To conclude, what are the next goals of Orgelkids? Do you plan new activities in the future?

We are proud to have reached so many countries in Europe and many other around the world. The project has reached, among many others the USA, Canada, Taiwan, China, Scandinavian countries, Spain, Germany, Austria… Many of the project managers visited me so that I could provide them with short training on the Do-Organ and we share dreams and activities. We are now helping someone in New Zealand to get the project started there.

About other projects, I am now developing a performance for all ages about Saint Martin, the old saint of the 4th-century fortress who gave half of his robe to a beggar. We will use church music as a thread running through the story and of course the Do organ is part of the performance. I am creating the story with a writer, an actor, an organist, a choir director, etc. Once this is developed, it will be available for other churches devoted to Saint Martin, to bring the activity to their schools and public.

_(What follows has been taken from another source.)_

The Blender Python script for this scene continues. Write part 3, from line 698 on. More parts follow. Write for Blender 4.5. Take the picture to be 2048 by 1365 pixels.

Last year I published a book in Dutch, with all kinds of activities around the organ described for primary and secondary school. I want to make this information available on a website in different languages. It should be possible for others to bring their input and to share their knowledge and experiences on this topic (like the way a Wikipedia website works). With an editorial board composed of project managers from the different countries where Orgelkids is present, this multilingual website can help others to gain more interest in an educational approach to the organ. The end goal of course is to give this special instrument a vibrant future, with inspired organists and an enthusiastic audience.